Why Legislation Is Misguided On This Issue

 Infographic what2flush

Legislation such as Intro 666-A in New York City will have very serious damaging consequences on small businesses.

  • Enforcement fines will hit small businesses, placing another financial burden on local business owners with limited resources.
  • Any storeowner who sells wipes that should not be sold according to Intro 666 would be fined up to $2,500 – that’s an extraordinarily hard hit to one of New York’s hard working small business owners
  • And while it will be a slap on hardworking small business owners, it won’t stop New Yorkers from being able to purchase the product they want.
  • They’ll simply take their business elsewhere, log-in to online retailers and have their products shipped to their doorstep. – Taking business and dollars away from New York’s local storeowners.
  • New York’s small business community – like bodega owners, local grocers, and small store owners – have a hard enough time just running their businesses day in and day out.
  • Now the city wants to turn to them and tell them to clear their shelves of a product their customers ask for or else pay thousands of dollars in fines.
  • It’s a burden that many can’t bear and one that none of them should have to face.
  • In short, this ban on a perfectly safe product puts thousands of businesses in jeopardy.

Removing flushable wipes from the system will not solve wastewater blockages.

  • Legislation 666-A is not an appropriate solution to addressing an excessive debris problem that is mostly comprised of products other than wipes.
  • This effort is misguided and could potentially cause serious environmental damage, effectively worsening the problem it seeks to address.
  • As many as 23% of households use flushable wipes for bathroom hygiene.
  • And data shows that once consumers begin using wipes, they do not change their behavior back to using paper alone.
  • By moving forward with legislation such as Intro 666-A in NYC, consumer behavior will shift in a way that will actually make the problem much worse – removing flushable products from store shelves will result in more consumers using non-flushable products in their place, and those products do cause sewer system problems and should NOT be flushed.
  • Legislation is a “nanny state” attempt to tell consumers what they should and should not be doing in their bathroom.
  • Legislators should remove themselves from citizens’ homes and continue to allow them to have the freedom of choice in using a product that is safe – safe for purchase, safe for use and safe for appropriate disposal through flushing.

Science and data clearly demonstrate flushable wipes are an effective, safe product to use and flush.
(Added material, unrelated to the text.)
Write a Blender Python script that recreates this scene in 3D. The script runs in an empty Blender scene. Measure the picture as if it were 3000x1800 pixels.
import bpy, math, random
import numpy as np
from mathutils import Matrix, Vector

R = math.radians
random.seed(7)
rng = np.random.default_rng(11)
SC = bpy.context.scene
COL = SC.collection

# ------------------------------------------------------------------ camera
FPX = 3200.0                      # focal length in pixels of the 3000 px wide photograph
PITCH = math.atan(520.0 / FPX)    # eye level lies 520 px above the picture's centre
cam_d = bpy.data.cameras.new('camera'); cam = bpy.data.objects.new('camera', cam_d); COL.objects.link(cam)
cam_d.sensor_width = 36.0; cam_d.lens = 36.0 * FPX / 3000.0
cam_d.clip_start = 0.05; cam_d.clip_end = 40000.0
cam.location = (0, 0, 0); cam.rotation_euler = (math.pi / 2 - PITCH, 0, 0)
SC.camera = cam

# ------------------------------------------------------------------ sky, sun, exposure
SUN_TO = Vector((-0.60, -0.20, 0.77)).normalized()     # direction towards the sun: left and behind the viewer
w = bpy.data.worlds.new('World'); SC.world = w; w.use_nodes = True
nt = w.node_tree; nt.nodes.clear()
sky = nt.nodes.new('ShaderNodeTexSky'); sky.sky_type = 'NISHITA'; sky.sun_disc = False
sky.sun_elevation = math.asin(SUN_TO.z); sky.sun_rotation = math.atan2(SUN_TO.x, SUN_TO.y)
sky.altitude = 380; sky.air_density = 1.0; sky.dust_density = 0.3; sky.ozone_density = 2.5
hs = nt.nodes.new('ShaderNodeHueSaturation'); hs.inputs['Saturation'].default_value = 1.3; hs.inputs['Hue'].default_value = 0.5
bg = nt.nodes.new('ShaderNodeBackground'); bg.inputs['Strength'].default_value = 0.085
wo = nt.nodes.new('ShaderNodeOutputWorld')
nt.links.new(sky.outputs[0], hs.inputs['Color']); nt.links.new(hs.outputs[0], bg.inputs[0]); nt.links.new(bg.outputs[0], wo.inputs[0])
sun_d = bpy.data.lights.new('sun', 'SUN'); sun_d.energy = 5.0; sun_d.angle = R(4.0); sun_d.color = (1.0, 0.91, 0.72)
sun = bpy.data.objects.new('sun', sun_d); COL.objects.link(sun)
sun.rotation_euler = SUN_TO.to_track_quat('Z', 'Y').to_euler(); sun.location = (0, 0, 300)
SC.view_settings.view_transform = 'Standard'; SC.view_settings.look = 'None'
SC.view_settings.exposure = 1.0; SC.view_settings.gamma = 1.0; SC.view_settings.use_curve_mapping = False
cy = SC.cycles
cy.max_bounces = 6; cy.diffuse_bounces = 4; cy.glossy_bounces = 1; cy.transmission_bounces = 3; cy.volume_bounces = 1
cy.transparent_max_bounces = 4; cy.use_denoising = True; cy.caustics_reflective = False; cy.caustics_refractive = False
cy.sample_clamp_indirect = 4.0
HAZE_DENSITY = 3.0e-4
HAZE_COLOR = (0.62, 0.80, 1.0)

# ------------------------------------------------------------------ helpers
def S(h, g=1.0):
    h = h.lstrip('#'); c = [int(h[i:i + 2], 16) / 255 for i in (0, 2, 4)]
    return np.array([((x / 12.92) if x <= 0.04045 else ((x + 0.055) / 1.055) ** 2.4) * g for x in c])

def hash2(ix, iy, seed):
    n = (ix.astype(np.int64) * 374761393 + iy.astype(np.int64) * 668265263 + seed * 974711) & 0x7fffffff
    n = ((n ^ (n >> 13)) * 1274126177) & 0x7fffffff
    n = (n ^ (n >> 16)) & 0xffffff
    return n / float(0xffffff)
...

  • In New York City, flushable wipes only account for less than 2% of the debris found on screens.
  • 98 percent is other non-flushable material – an overwhelming number that clearly proves flushable wipes are not the problem or culprit.
  • Nearly half of items found in the system were non-flushable paper like paper towels.
  • The real problem is that when so many items that aren’t flushable and can’t break down clog the system, it causes such a problem that other material including flushable wipes and toilet paper also end up being caught.
  • Blaming flushable wipes for clogs and backups is like blaming the 8th car caught up in a 10-car pileup for the accident.
  • To be clear: not all wipes are the same – only 7 percent of consumer wipes sold are actually marketed as “flushable”.
  • These products are specifically made with cellulosic fibers and are designed to break down in wastewater systems making them flush-friendly.
  • Additionally, they must pass multiple stringent tests before they can be labeled as flushable.
  • These tests validate the essential strength-release, non-clogging, non-floating, and degradability properties of the wipe to ensure it causes no harm to wastewater systems.